When I reported for my first day in the data processing center at K-25 around the first of February, 1961 the K-1007 building had just been completed and the personnel were in the process of relocating from their offices inside the restricted area and the installation of a new state-of-the-art IBM 7090 systems was under way. This was the first IBM transistor machine replacing the IBM 704 which was a system using all vacuum tubes. The 704 was located inside the restricted area and required a room about 100ft. X 60ft. to house all the racks of diode vacuum tubes. As you might imagine the heat generated by all those tubes required a massive amount of cooling. The memory of that computer was made up of series of cores. An individual magnetic core was about the size of a pinhead and was shaped like a doughnut with a hole in the center. In a 704, thousands of cores were strung on a complex of wires in such a fashion that several wires passed through the center of each core. In the old days memory was called core. The 704's total RAM was about 8000 7 bit characters. There was a drum for online storage and magnetic tapes and punched cards were used for input and output. The early magnetic tapes were such that after characters were recorded on them one could take some small iron filings mixed with a solvent and actually develop the tape and read the BCD characters which were recorded on it.....about 150 characters per inch of tape. The new IBM 7090 cost about $2,000,000 plus site prep and was a step above the 704 because of the transistor technology but would still run programs coded for the 704 using a compatibility feature which could be turned off and on before processing a job. All jobs were processed individually and required the entire system during execution.
The memory in the 7090 was 32,768 words(262,144 digits or characters) and was submerged in a bath of oil for cooling. The IBM technicians kept a 55 gallon barrel of light weight motor oil and it was scheduled to be changed every six months.

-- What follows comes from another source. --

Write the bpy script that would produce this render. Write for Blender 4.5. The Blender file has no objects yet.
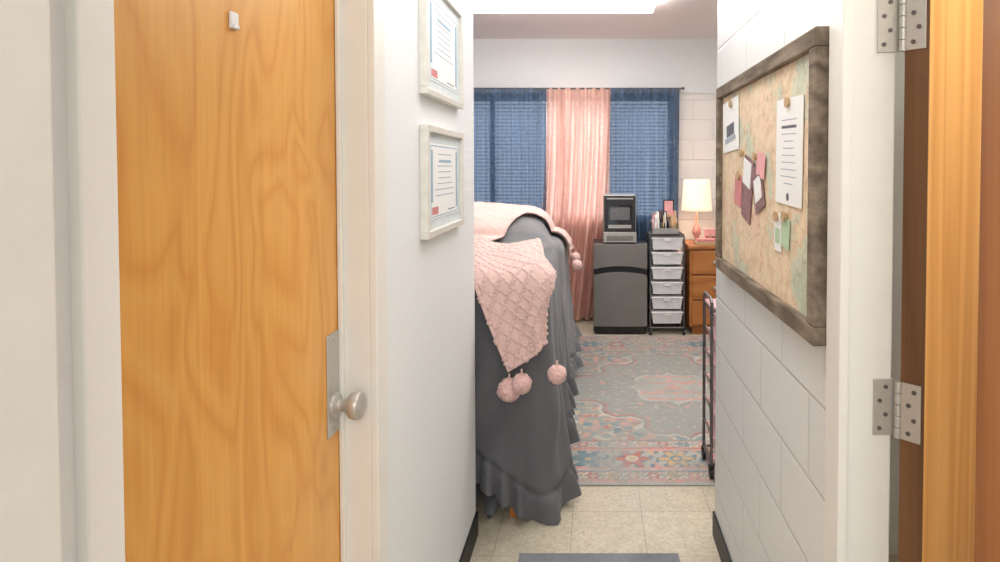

We added a second 7090, $2.5 million and began to catch up again. Meanwhile IBM had introduced the first 360 systems and we broke into that generation with a model 40. We used it to process input and output for the two 7090's. Prior to that we had used all 1401's of which we finally had four in the center. The IBM 1401 had a 4000 character
memory....4K
In the mid 60's we purchased an IBM 360, 2050...memory size, 512 KB. Very shortly after that we added a 360 model 65 which was a very obvious giant step forward. With the 50/65 we were able to run a support program live and do printing and card reading, punching input/output simultaneously with the processing of regular compilations or job executions. We continued to add online disk drives which used a 20 platter disk which weighed about 15 pounds but could be changed by an operator when preparing for job execution. Through all this we continued to operate one of the old 7090's because several of the production programs had not been totally converted to the new systems.
In the late 1960's the government purchased eight state-of-the-art 360/195's. The government qualified for a discount for purchasing that many systems so they cost $8.5 million each. The 195 was one of the biggest, fastest computers known to man at that time. NOAA got two of them and the others went to other centers similar to ours and the national labs out west. The 195 had a "massive" one megabyte of RAM and used a feature called pipe lining instructions which was a look ahead feature which gained about 1/3 speed in actual job execution.
After the first year we needed to upgrade the 195 system to 2 megabytes of RAM and went out for bids. The company who won the bid sent a team of five technicians and they kept the system all weekend, Friday 4:00PM till Monday about noon adding the 1 MB of memory. The cost....$1,200,000. The team worked in their sock feet because they had learned that if they stepped on a circuit board they normally wouldn't crush it as opposed to stepping on one with shoes on almost always did. Some of the critical boards were worth as much as $20,000 each. Believe it or not when we added the 195 we were still operating one of the 7090's. Finally about 1972 our dept announced that effective a certain date the 7090 would no longer be available. So help me the next morning after that announced date came up some programs were laying on a setup table to be run.
One of the biggest additions to our center as we continued to upgrade our IBM systems was in 1985 when we installed Oak Ridge's first super computer...the Cray XMP/24. We met with the Cray management and technical staff the first time about 14 months before the system became operational. The computer came at a cost of $8 million but required $2.5 million for site prep. We had to convert two offices to a refrigeration room and another office and what had been the K-1007 canteen to an electrical and motor generator room. It required a 14KVA electrical load center and two 250hp motor/generator sets. The MG's converted 60 cycle power to 120 cycle to smooth the input to the DC power supplies. The power and cooling for that system was unusual to say the least. Memory size...2 million 64-bit words (16 MB) of main memory in 16 banks. The memory circuit boards cost $100,000 each. Six years after we completed the installation of the Cray we paid a contractor $1000 to haul it away to a metals company because there were some gold, silver etc. in the circuit boards which with a proper reclamation process was worth something.
At our center's peak we had 41 technical employees operating 24/7, we had numerous IBM, HP, DEC CRAY, etc. systems and an unbelievable amount of telecommunications equipment. We also had plotters, laser printers, microfische film processors, etc.
The official DOE inventory showed that we had $66 million of equipment installed on 18,000 sq. ft. of floating floor space and were at that time the main computing center for the K-25 Gaseous Diffusion plant, the Oak Ridge National Laboratory and the nuclear weapons plant at Y-12 which also had the world's largest nuclear materials storage facility in the world. Our annual power bill to the TVA was over half a million dollars and the center required 350 tons of refrigeration.
Just before I retired in 1993 I walked through the center among the five or six main systems with about 70 disk storage units dedicated to them and added up all the disk storage space. It totaled 11.7 gigabytes. Now my Canon digital camera has one chip with more storage than that. I have backup for all my user files from three PC's on flash drives. I keep all of them on a keychain. Who Da Thunk It?
The K-1007 Computing center for all plants paid TVA over $500,000 per year for power and required 350 tons of refrigeration.
Yeah...they hired me. I worked exactly 41 years. Oct 1, 1952 till Sept. 30th 1993. I lived in Oak Ridge 50 years, 1944 to 1994 then moved to a house on the lake after I retired.